TASK BRIEF: From the listing below, extract every line in which the word "that" appears.

EXERCISE MATERIALS:
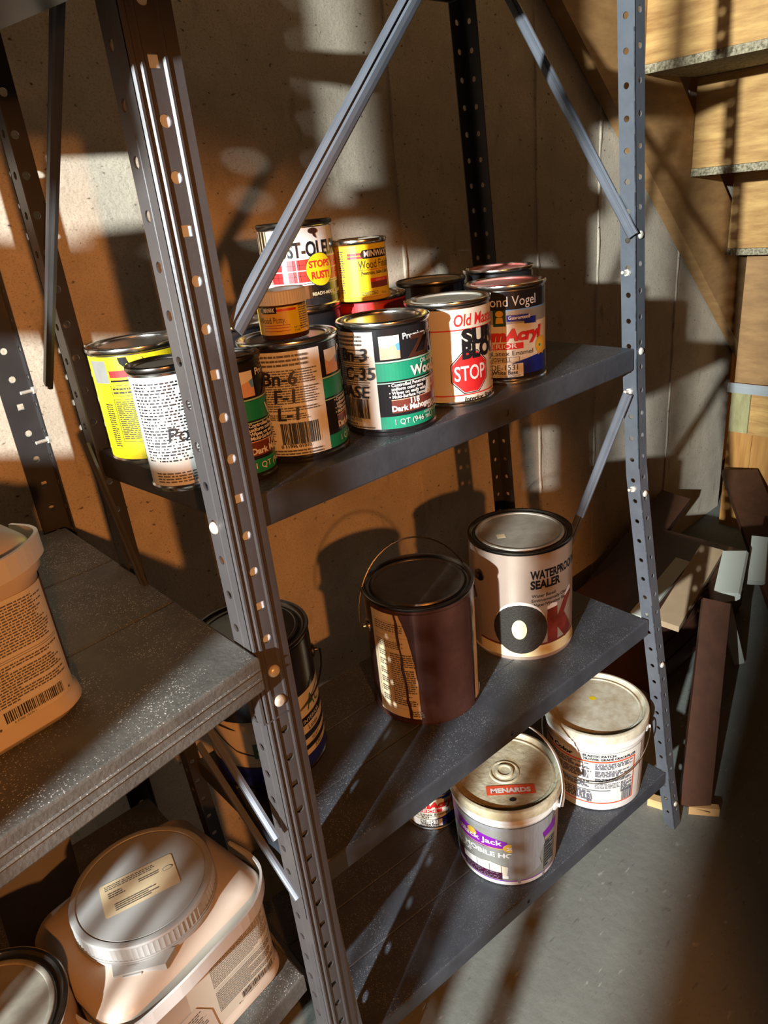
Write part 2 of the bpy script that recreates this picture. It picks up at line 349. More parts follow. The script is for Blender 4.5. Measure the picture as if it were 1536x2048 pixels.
# ------------------------------------------------------------------ label designs
def zar(edge, hand=None, hand_s=-.045):
    """wood stain can: white text panel left of `edge` degrees, black and green front to the right of it"""
    def f(p, r, h):
        e = edge * D2R * r; b0 = .008; t0 = h - .009; H = t0 - b0
        g = lambda q: b0 + q * H
        p.rect(e - .088, e, b0, t0, 'paper'); p.rect(e, e + .15, b0, t0, 'black')
        p.rect(e, e + .15, g(0), g(.13), 'green'); p.rect(e, e + .15, g(.50), g(.68), 'green'); p.rect(e, e + .15, g(.61), g(.63), 'green')
        p.rect(e, e + .15, g(.685), g(.70), 'pale_green'); p.rect(e, e + .15, g(.475), g(.485), 'pale_green')
        d = e - .014
        p.rect(d + .020, d + .042, g(.72), g(.95), 'skin_tone'); p.poly([(d + .020, g(.95)), (d + .020, g(.86)), (d + .026, g(.83)), (d + .037, g(.86)), (d + .042, g(.80)), (d + .042, g(.95))], 'white')
        p.poly([(d + .037, g(.86)), (d + .042, g(.88)), (d + .042, g(.80)), (d + .039, g(.80))], 'sky_blue')
        p.poly([(d + .072, g(.13)), (d + .074, g(.30)), (d + .080, g(.47)), (d + .125, g(.47)), (d + .125, g(.13))], 'mahogany')
        p.poly([(d + .070, g(.28)), (d + .075, g(.46)), (d + .084, g(.46)), (d + .082, g(.28))], 'white')
        p.rect(d + .028, d + .083, g(.165), g(.305), 'mahogany'); p.rect(d + .028, d + .083, g(.297), g(.305), 'skin_tone')
        p.text('Premium Quality', d + .046, g(.90), .0090, 'white', bold=.02)
        p.text('ZAR', d + .050, g(.715), .032, 'zar_brown', shear=.15, bold=.03)
        p.text('OIL-BASED', d + .066, g(.632), .0065, 'white', bold=.02)
        p.text('Wood Stain', d + .052, g(.525), .0150, 'white', bold=.035)
        for i, tx in enumerate(('Controlled Penetration ensures', 'uniform color tone', 'Wipes on easily with a cloth', 'Multi-Surface Formula')):
            p.text(('' if i == 1 else '\u2022 ') + tx, d + (.029 if i == 1 else .026), g(.440 - i * .040), .0050, 'white', bold=.03)
        p.text('118', d + .055, g(.248), .0085, 'white', align='c', bold=.04); p.text('Dark Mahogany', d + .055, g(.185), .0085, 'white', align='c', bold=.04)
        p.text('1 QT (946 mL)', d + .030, g(.045), .0085, 'white'); p.text('DANGER', d + .073, g(.145), .0075, 'white', bold=.02); p.text('HARMFUL OR FATAL IF SWALLOWED', d + .066, g(.10), .0045, 'white')
        p.lines(e - .066, e - .012, g(.86), g(.98), 3, rag=.05); p.lines(e - .068, e - .006, g(.44), g(.84), 17); p.lines(e - .060, e - .02, g(.36), g(.42), 3)
        p.lines(e - .076, e - .056, g(.12), g(.34), 9); p.barcode(e - .050, e - .012, g(.12), g(.33)); p.text('0 11996 01010', e - .052, g(.085), .005, 'ink')
        p.lines(e - .066, e - .006, g(.01), g(.07), 2)
        if hand:
            for i, (tx, ds, q) in enumerate(hand): p.text(tx, e + hand_s + ds, g(q), .0190, 'ink', bold=.018, shear=.12)
    return f
def d_oldmasters(p, r, h):
    p.rect(-.09, .11, .007, h - .009, 'cream')
    p.rect(-.09, .11, h - .0335, h - .0320, 'red'); p.rect(-.09, .11, .0140, .0155, 'red')
    p.text('Old Masters', .006, h - .0285, .0190, 'red', width=.072, bold=.02, shear=.15)
    for R_, m in ((.0275, 'black'), (.0262, 'white'), (.0256, 'red')):
        p.poly([(.0245 + R_ * math.cos(PI / 8 + i * PI / 4),   .0415 + R_ * math.sin(PI / 8 + i * PI / 4)) for i in range(8)], m)
    p.text('SURE', .014, .0750, .0245, 'black', width=.066, bold=.06); p.text('BLOCK', .014, .0590, .0245, 'black', width=.078, bold=.06)
    p.text('STOP', .0245, .0325, .0250, 'white', width=.042, align='c', bold=.012)
    p.text('STAIN', .060, .0500, .0085, 'black', bold=.03)
    for i in range(5): p.rect(.062, .0635, .044 - i * .005, .0455 - i * .005, 'black', same=True)
    p.lines(.066, .085, .022, .047, 7)
    p.text('Interior Stain Blocker', .014, .0062, .0085, 'black', bold=.02, shear=.2)
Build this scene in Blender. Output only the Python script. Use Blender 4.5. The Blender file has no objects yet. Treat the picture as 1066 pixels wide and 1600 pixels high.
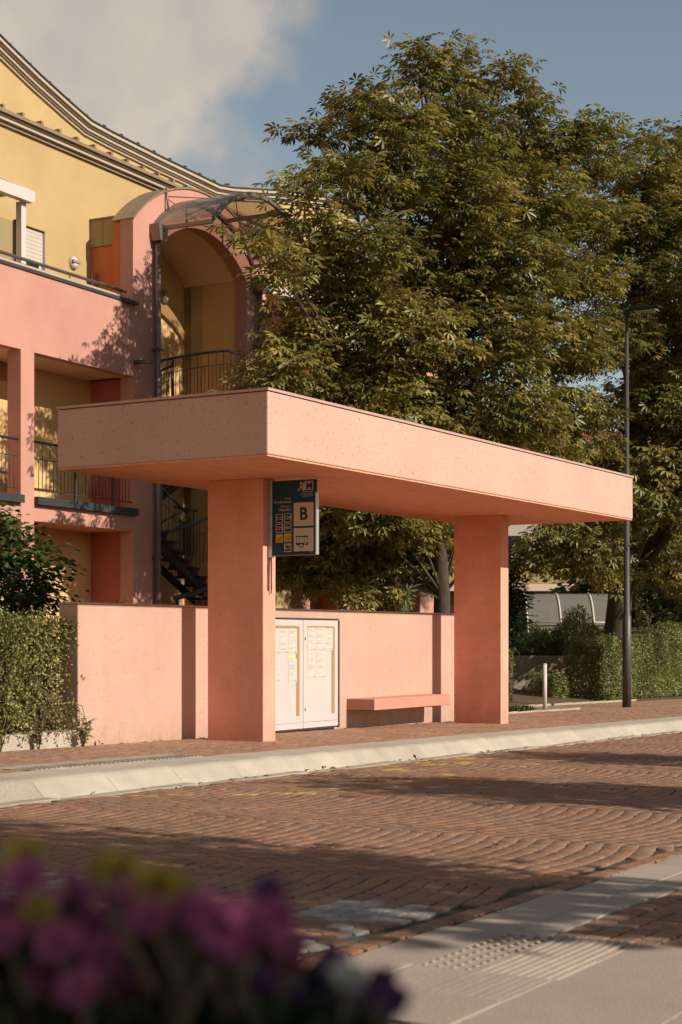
import bpy, math, random
import numpy as np
from mathutils import Vector, Matrix

scene = bpy.context.scene
R = math.radians

# ------------------------------------------------------------------ camera
# world: x runs along the bus shelter, y goes back from the road, z up (metres)
FW = Vector((.861, .508, 0)).normalized()
RT = Vector((FW.y, -FW.x, 0))
CAM = Vector((-16.156, -10.597, 1.2))
cd = bpy.data.cameras.new('camera'); cam = bpy.data.objects.new('camera', cd)
scene.collection.objects.link(cam); scene.camera = cam
cam.location = CAM
cam.rotation_euler = FW.to_track_quat('-Z', 'Y').to_euler()
cd.sensor_fit = 'HORIZONTAL'; cd.sensor_width = 24.0; cd.lens = 24.0 * 2559 / 1066
cd.shift_x = 0.0; cd.shift_y = 200.0 / 1066
cd.clip_start = .1; cd.clip_end = 6000
cd.dof.use_dof = True; cd.dof.focus_distance = 19.8; cd.dof.aperture_fstop = 4.4

# ------------------------------------------------------------------ light
SUN = Vector((-.03, 1, -.62)).normalized()          # the way the light travels
ELEV = math.asin(-SUN.z)
sd = bpy.data.lights.new('sun', 'SUN'); so = bpy.data.objects.new('sun', sd)
scene.collection.objects.link(so)
so.rotation_euler = SUN.to_track_quat('-Z', 'Y').to_euler()
sd.energy = 3.45; sd.angle = R(.5); sd.color = (1, .94, .83)

w = bpy.data.worlds.new('World'); scene.world = w; w.use_nodes = True
nt = w.node_tree; nt.nodes.clear()
def wn(t, **k):
    n = nt.nodes.new(t)
    for a, b in k.items(): setattr(n, a, b)
    return n
wl = nt.links.new
sky = wn('ShaderNodeTexSky', sky_type='NISHITA', sun_disc=False)
sky.sun_elevation = ELEV; sky.sun_rotation = R(180) - math.atan2(.03, 1)
sky.altitude = 300; sky.air_density = 1.0; sky.dust_density = .25; sky.ozone_density = 1.0
tc = wn('ShaderNodeTexCoord')
hsv = wn('ShaderNodeHueSaturation'); hsv.inputs['Saturation'].default_value = .80
hsv.inputs['Value'].default_value = .72
wl(sky.outputs[0], hsv.inputs['Color'])
warm = wn('ShaderNodeMix', data_type='RGBA', blend_type='MULTIPLY'); warm.inputs[0].default_value = 1
warm.inputs[7].default_value = (1.0, .965, .83, 1)
wl(hsv.outputs[0], warm.inputs[6])
# a large soft cloud bank, its edge broken by noise, and thinner wisps all round the sky
cdir = (FW * 1 + RT * -.165 + Vector((0, 0, .375))).normalized()
dot = wn('ShaderNodeVectorMath', operation='DOT_PRODUCT'); dot.inputs[1].default_value = cdir
wl(tc.outputs['Generated'], dot.inputs[0])
ac = wn('ShaderNodeMath', operation='ARCCOSINE'); wl(dot.outputs['Value'], ac.inputs[0])
ns = wn('ShaderNodeTexNoise'); ns.inputs['Scale'].default_value = 7.5; ns.inputs['Detail'].default_value = 8
ns.inputs['Roughness'].default_value = .50; ns.inputs['Distortion'].default_value = .5
wl(tc.outputs['Generated'], ns.inputs['Vector'])
mr = wn('ShaderNodeMapRange'); mr.inputs[1].default_value = .0; mr.inputs[2].default_value = .24
mr.inputs[3].default_value = .42; mr.inputs[4].default_value = -.12; mr.interpolation_type = 'LINEAR'
wl(ac.outputs[0], mr.inputs[0])
ad = wn('ShaderNodeMath', operation='ADD'); wl(mr.outputs[0], ad.inputs[0]); wl(ns.outputs[0], ad.inputs[1])
ramp = wn('ShaderNodeMapRange', interpolation_type='SMOOTHSTEP'); ramp.inputs[1].default_value = .56; ramp.inputs[2].default_value = .74
wl(ad.outputs[0], ramp.inputs[0])
ns2 = wn('ShaderNodeTexNoise'); ns2.inputs['Scale'].default_value = 7; ns2.inputs['Detail'].default_value = 5
wl(tc.outputs['Generated'], ns2.inputs['Vector'])
ccol = wn('ShaderNodeValToRGB')
ccol.color_ramp.elements[0].position = .38; ccol.color_ramp.elements[0].color = (3.0, 2.8, 2.6, 1)
ccol.color_ramp.elements[1].position = .62; ccol.color_ramp.elements[1].color = (4.4, 3.85, 3.2, 1)
wl(ns2.outputs[0], ccol.inputs[0])
mx = wn('ShaderNodeMix', data_type='RGBA')
wl(ramp.outputs[0], mx.inputs[0]); wl(warm.outputs[2], mx.inputs[6]); wl(ccol.outputs[0], mx.inputs[7])
bg = wn('ShaderNodeBackground'); bg.inputs[1].default_value = .10
wl(mx.outputs[2], bg.inputs[0])
wo = wn('ShaderNodeOutputWorld'); wl(bg.outputs[0], wo.inputs[0])

vs = scene.view_settings
vs.view_transform = 'Standard'; vs.look = 'None'; vs.gamma = 1; vs.use_curve_mapping = False
vs.exposure = .62
scene.render.engine = 'CYCLES'
cy = scene.cycles
cy.max_bounces = 8; cy.diffuse_bounces = 4; cy.glossy_bounces = 3; cy.transmission_bounces = 6; cy.transparent_max_bounces = 12
cy.caustics_reflective = False; cy.caustics_refractive = False
cy.use_denoising = True

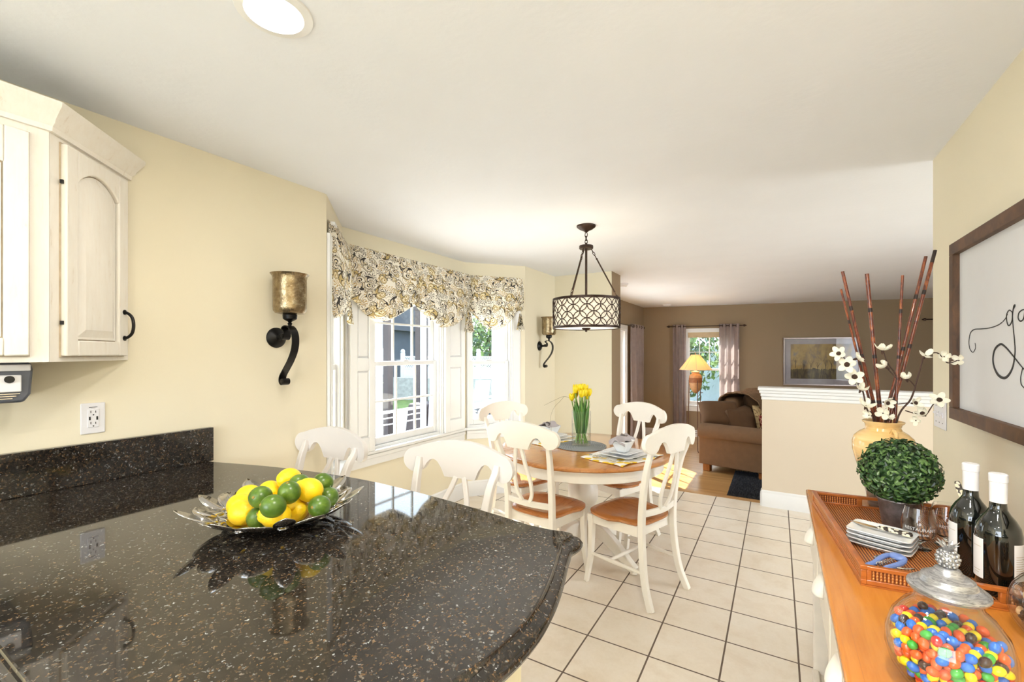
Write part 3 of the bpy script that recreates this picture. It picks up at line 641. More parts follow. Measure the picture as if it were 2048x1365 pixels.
# ================================================================ wall cabinets
def raised_door(root, name, w, z0, z1, x0=0.0, y0=0.0, arch=True, handle=None, hinge=None):
    # local face frame: x along the face, -y out of the face
    st = .052; th = .020; m = MB(); x1 = x0 + w
    m.bx(x0, x0 + st, y0 - th, y0, z0, z1); m.bx(x1 - st, x1, y0 - th, y0, z0, z1); m.bx(x0 + st, x1 - st, y0 - th, y0, z0, z0 + st)
    def archz(u): return (z1 - st - (.055 if arch else 0)) + (.055 * math.sin(PI * u) ** .75 if arch else 0)
    n = 18; poly = [(lerp(x0 + st, x1 - st, k / n), archz(k / n)) for k in range(n + 1)] + [(x1 - st, z1), (x0 + st, z1)]
    m.prism([(p[0], p[1]) for p in poly], y0 - th, y0, 'xz')
    d = m.build(name, M['cabinet'], root, bevel=.004, bseg=2)
    f = MB(); f.bx(x0 - .003, x1 + .003, y0 - .0045, y0 - .0002, z0 - .003, z1 + .003); f.build('glaze_line', M['glaze'], d, smooth=0)
    g = MB(); gx0, gx1 = x0 + st + .004, x1 - st - .004
    outer = [(gx0, z0 + st + .004), (gx1, z0 + st + .004)] + [(lerp(gx1, gx0, k / n), archz(1 - k / n) - .004) for k in range(n + 1)]
    cx, cz = (gx0 + gx1) / 2, (z0 + z1) / 2
    def inset(p, k): sx = (gx1 - gx0) / 2; sz = (z1 - z0) / 2 - st; return (cx + (p[0] - cx) * (1 - k / sx), cz + (p[1] - cz) * (1 - k / sz))
    rings = [([p for p in outer], y0 - .008), ([inset(p, .008) for p in outer], y0 - .008), ([inset(p, .034) for p in outer], y0 - .018)]
    ids = [[g.av((p[0], y, p[1])) for p in r] for r, y in rings]; N = len(outer)
    for a, b in zip(ids[:-1], ids[1:]):
        for k in range(N): g.af((a[k], a[(k + 1) % N], b[(k + 1) % N], b[k]))
    g.af(ids[-1]); g.build('raised_panel', M['cabinet'], d, smooth=20)
    if handle:
        hx, hz = handle; m = MB(); P_ = catmull([(hx, y0 - th, hz - .048), (hx, y0 - th - .012, hz - .046), (hx, y0 - th - .026, hz - .03), (hx, y0 - th - .031, hz), (hx, y0 - th - .026, hz + .03), (hx, y0 - th - .012, hz + .046), (hx, y0 - th, hz + .048)], 5)
        m.tube(P_, .0055, 10); m.lathe([(.0095, 0), (.0095, .004), (0, .006)], (hx, y0 - th, hz - .05), 12, axis=Matrix.Rotation(PI / 2, 3, 'X')); m.lathe([(.0095, 0), (.0095, .004), (0, .006)], (hx, y0 - th, hz + .05), 12, axis=Matrix.Rotation(PI / 2, 3, 'X')); m.build('handle', M['black_iron'], d)
    if hinge:
        for hz in hinge: m = MB(); m.bx(x0 - .007, x0 + .010, y0 - .012, y0 - .0046, hz - .006, hz + .006); m.build('hinge', M['dark'], d)
    return d
CROWN = [(0.0, 2.125), (.010, 2.125), (.012, 2.140), (.020, 2.150), (.022, 2.160), (.036, 2.185), (.044, 2.198), (.046, 2.212), (0, 2.212)]
CB = 1.409
r = thing('wall_cabinet', 'distressed cream wall cabinet cut off by the left edge, above the granite counter', 'cabinet', (-1.94, -0.60, 0), PI / 2)
m = MB(); m.bx(0, 1.05, 0, .275, CB, 2.125); m.build('body', M['cabinet'], r, smooth=0)
for x in (.10, .60): raised_door(r, 'door', .42 if x < .5 else .405, CB + .02, 2.10, x, 0, True)
m = MB(); pr_ = [(-p[0], p[1]) for p in CROWN]; a_ = [m.av((0, y, z)) for y, z in pr_]; b_ = [m.av((1.0505 - y * .41, y, z)) for y, z in pr_]; m.af(a_[::-1]); m.af(b_)
for k in range(len(pr_)): m.af((a_[k], a_[(k + 1) % len(pr_)], b_[(k + 1) % len(pr_)], b_[k]))
m; m.build('crown_molding', M['cabinet'], r, smooth=30)
A = Vector((-1.94, .4505)); Bp = Vector((-2.215, .737)); L = (Bp - A).length; ang = math.atan2(Bp.y - A.y, Bp.x - A.x)
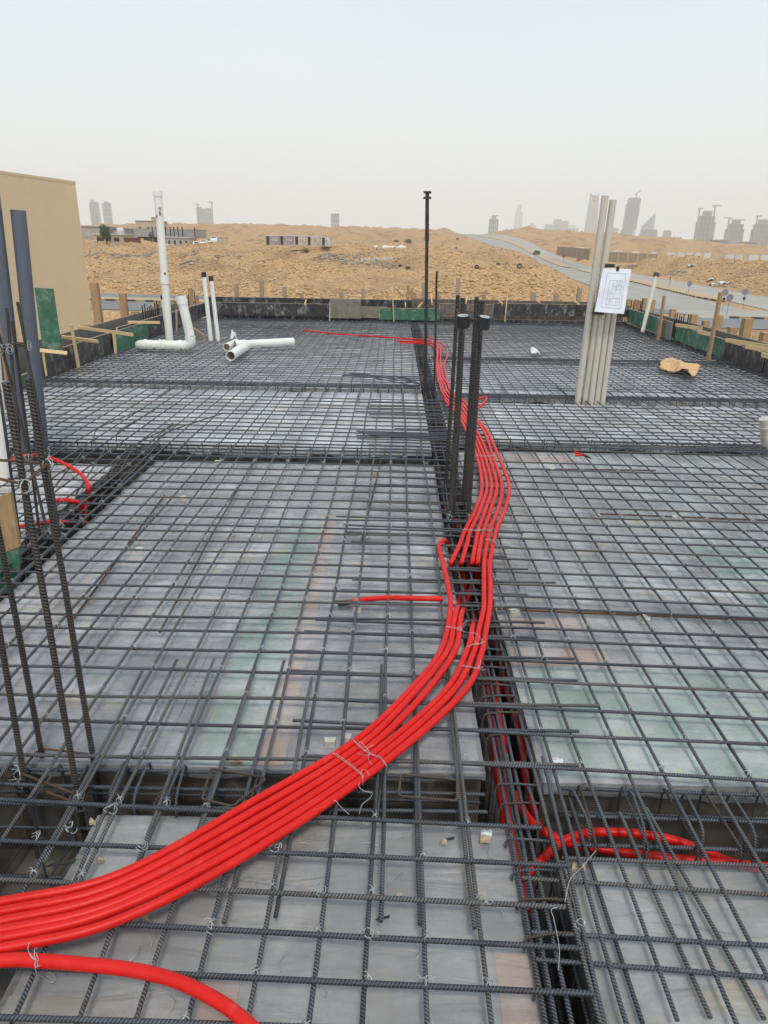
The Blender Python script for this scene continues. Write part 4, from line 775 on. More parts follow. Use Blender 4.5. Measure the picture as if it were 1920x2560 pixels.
for i in range(8):
    x_ = 760-i*12; p = at(x_+10, 835+random.uniform(-4, 4), .0); bent([p, p+np.array([-.12, .35, .06]), p+np.array([-.5-.1*i, .9, .05])], 'thin curved bar end fanning out at the far red conduit', 'bar', .005, 'curved bar ends at the far conduit')
# ties on the near half; beyond them one object
def tie_here(p, X0, Y0, zz, o):
    if Y0 < 6.0: tie(o, X0, Y0, zz); return 1
    FAR_TIES.append((X0, Y0, zz)); return 0
nt_ = 0
for i, (X0, o, y0, yb) in enumerate(longs):
    for j, Y0 in enumerate(ROWS):
        if (i+j) % 2 or random.random() < .12 or not (y0+.05 < Y0 < yb-.05): continue
        yy = rowy(Y0, X0); px = 990+F_PX*X0/max(yy+.3, .3)
        if px < -60 or px > 1990: continue
        zz = ZTR if X0 > .45 else ZL
        nt_ += tie_here(None, X0+.006, yy, zz+.001, o)
for X0, o in nears:
    for j, (Y0, sl, _) in enumerate(nrows):
        if (int((X0+9)*7)+j) % 2 == 0: tie(o, X0, Y0+sl*(X0+.03), ZNR)
for i in range(900):
    X0 = random.choice(LX[::2]+RX[::2]); FAR_TIES.append((X0, 9.02+.168*random.randrange(48), ZL))
b = MB()
for X0, Y0, zz in FAR_TIES:
    s = .012; a_ = random.uniform(0, 3.1); c_, d_ = math.cos(a_)*s, math.sin(a_)*s
    b.add([(X0-c_, Y0-d_, zz+.008), (X0+c_, Y0+d_, zz+.008), (X0+c_*.6, Y0+d_*.6, zz+.020), (X0-c_*.6, Y0-d_*.6, zz+.017)], [(0, 1, 2, 3)])
kind(b.build('tie_wires', 'wire'), 'stuff')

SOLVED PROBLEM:
Write part 2 of the bpy script that recreates this picture. It picks up at line 349. More parts follow. The script is for Blender 4.5. Measure the picture as if it were 1536x2048 pixels.
Write part 3 of the bpy script that recreates this picture. It picks up at line 641. More parts follow. Measure the picture as if it were 2048x1365 pixels.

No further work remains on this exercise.